Your conclusion is on target. If the landlords and realtors should not have wasted their money and effort on Measure K, but on getting Trish Spencer, Tony Daysog, and Robert Matz elected. Although Mr. Matz was a no on K, he clearly was supportive of the current ordinance and would not have supported amendments that were not balanced between the competing interests..
A Better Alameda PAC, of which I am the treasurer, gave zero weight to any candidates position on K, but, coincidentally, we did provide a vehicle that the landlords and realtors could have used. We did get some funds from these sources but it was not a significant portion of our contributions. In the alternative, they could have formed their own PAC or just individually supported these three candidates.
Not only did they fail to do that, but in keeping K on the ballot and thus forcing candidates to take a position on K, they actually harmed the candidates they needed to support. When Mr. Matz came out against K, several of the K proponents who had taken his signs removed them from their property. When Spencer came out for K I am sure it also cost her votes.
Only Mr. Daysog benefited from his yes position on K because he only needed 1/3 of the total votes cast to win a seat and the yes on K crowd put him over the top.
If K had not been on the ballot the rent control issue would not have been amending the Charter, but supporting candidates who endorsed the current ordinance against those who wanted to radically change it by requiring just cause (a position roundly rejected by the voters in 2016 as M-1). In my view this would have led to a much different result. The tenants were smart enough to see this which is why they actually supported Council repealing the just cause amendment to the ordinance even though it removed eviction protection that they desperately wanted. The smart response to that repeal would have been for the landlords and realtors to withdraw K from the ballot and concentrate on electing a favorable majority on Council.
Up until this moment, I did not think that the “open space” measure stood a chance. John Knox White is right, this measure is not about open space — at least not much about open space.

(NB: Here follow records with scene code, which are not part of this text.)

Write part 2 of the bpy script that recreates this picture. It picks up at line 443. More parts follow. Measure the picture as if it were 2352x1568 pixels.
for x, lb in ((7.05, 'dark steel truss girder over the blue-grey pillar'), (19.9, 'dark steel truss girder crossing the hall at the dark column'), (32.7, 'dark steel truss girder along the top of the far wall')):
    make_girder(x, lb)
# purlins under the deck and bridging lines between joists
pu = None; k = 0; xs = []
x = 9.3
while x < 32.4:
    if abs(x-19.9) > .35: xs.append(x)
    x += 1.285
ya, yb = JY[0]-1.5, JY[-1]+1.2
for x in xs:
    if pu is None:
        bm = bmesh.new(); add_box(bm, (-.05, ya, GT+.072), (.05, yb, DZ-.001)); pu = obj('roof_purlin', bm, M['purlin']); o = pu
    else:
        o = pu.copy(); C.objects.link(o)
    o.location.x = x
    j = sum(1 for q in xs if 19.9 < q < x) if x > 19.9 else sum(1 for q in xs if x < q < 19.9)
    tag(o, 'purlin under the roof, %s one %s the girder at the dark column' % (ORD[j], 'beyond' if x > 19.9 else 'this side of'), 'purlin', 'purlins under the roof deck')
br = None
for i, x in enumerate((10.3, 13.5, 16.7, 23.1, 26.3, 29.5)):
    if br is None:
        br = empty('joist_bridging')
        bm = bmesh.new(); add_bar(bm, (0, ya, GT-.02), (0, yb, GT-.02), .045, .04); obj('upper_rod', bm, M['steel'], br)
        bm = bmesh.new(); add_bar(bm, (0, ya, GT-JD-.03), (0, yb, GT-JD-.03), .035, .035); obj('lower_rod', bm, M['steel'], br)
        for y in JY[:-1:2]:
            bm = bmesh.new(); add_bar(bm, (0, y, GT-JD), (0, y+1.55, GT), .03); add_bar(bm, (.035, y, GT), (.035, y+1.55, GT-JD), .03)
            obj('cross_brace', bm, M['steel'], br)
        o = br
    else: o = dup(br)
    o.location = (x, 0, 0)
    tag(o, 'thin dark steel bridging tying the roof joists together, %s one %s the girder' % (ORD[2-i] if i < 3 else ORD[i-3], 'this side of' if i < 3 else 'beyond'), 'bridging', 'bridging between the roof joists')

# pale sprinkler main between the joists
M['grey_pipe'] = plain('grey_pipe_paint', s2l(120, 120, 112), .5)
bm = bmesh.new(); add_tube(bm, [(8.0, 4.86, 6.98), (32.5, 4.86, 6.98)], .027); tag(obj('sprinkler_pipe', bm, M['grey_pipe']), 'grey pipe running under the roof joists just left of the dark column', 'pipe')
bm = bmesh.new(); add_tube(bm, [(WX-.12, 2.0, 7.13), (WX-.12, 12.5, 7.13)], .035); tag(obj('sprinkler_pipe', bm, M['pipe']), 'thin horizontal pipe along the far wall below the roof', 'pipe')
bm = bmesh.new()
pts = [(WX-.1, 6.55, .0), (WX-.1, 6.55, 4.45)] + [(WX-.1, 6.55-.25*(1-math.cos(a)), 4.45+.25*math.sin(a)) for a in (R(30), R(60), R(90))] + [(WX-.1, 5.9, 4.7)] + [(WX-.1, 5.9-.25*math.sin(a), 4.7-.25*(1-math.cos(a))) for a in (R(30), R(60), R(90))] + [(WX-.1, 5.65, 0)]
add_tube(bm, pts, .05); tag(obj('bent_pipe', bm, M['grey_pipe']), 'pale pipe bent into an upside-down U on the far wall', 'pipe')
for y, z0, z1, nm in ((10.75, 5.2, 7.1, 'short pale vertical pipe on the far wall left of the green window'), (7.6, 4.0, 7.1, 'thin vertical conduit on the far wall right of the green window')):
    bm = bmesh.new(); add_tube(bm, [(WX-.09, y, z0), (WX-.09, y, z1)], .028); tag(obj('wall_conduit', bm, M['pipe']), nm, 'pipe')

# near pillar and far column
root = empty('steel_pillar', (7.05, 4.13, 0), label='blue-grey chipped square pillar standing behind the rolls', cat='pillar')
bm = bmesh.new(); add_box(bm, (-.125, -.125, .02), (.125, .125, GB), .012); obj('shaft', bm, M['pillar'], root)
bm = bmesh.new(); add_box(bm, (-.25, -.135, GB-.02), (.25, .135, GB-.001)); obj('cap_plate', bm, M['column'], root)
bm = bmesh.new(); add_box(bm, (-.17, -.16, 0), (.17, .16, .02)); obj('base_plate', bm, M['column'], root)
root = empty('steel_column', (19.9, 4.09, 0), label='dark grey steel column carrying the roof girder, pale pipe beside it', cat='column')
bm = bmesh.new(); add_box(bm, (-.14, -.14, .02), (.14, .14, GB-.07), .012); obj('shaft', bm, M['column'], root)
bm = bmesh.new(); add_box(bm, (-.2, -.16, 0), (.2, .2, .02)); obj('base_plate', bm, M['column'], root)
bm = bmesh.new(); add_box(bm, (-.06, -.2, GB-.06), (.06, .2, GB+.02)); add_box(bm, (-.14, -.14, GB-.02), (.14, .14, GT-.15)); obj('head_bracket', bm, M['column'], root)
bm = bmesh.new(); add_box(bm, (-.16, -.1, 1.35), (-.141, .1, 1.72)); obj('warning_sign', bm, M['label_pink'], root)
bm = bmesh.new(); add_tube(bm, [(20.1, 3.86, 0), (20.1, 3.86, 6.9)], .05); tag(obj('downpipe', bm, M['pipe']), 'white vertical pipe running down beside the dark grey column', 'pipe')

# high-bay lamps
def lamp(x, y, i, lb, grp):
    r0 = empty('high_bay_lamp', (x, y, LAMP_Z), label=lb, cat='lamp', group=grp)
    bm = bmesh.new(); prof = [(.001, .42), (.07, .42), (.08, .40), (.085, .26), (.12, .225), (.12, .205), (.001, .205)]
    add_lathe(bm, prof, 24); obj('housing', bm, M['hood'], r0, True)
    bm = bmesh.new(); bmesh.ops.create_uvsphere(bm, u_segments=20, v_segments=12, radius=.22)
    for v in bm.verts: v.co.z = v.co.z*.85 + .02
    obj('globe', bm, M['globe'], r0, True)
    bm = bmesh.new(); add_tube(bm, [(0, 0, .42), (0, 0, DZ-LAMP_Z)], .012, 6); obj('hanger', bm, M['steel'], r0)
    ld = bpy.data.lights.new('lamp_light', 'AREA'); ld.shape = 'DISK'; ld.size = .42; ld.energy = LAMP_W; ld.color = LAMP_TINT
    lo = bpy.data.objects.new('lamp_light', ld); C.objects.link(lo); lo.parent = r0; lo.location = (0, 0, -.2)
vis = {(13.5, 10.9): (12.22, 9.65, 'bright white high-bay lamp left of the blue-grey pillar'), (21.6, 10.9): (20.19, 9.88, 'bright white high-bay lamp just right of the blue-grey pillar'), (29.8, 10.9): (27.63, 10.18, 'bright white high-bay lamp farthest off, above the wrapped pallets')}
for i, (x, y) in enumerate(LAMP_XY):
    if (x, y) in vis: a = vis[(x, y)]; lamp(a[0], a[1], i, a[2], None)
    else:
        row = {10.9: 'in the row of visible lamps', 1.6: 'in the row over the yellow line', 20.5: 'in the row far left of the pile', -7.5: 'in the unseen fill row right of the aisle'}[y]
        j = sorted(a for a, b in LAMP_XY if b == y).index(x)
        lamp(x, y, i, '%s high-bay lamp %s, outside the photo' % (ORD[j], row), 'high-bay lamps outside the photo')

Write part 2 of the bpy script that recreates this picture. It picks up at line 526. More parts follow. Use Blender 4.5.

https://www.eastbaytimes.com/2019/01/15/special-alameda-election-to-decide-fate-of-proposed-center-for-seniors-homeless/
What the mayor and council have now done by putting their own measure on the ballot is to make this about the mayor and council. It is a redo of the November election or an unofficial runoff between Ashcraft and Spencer. In hindsight, the council putting its own measure on the ballot may well be an immense blunder. Only time will tell.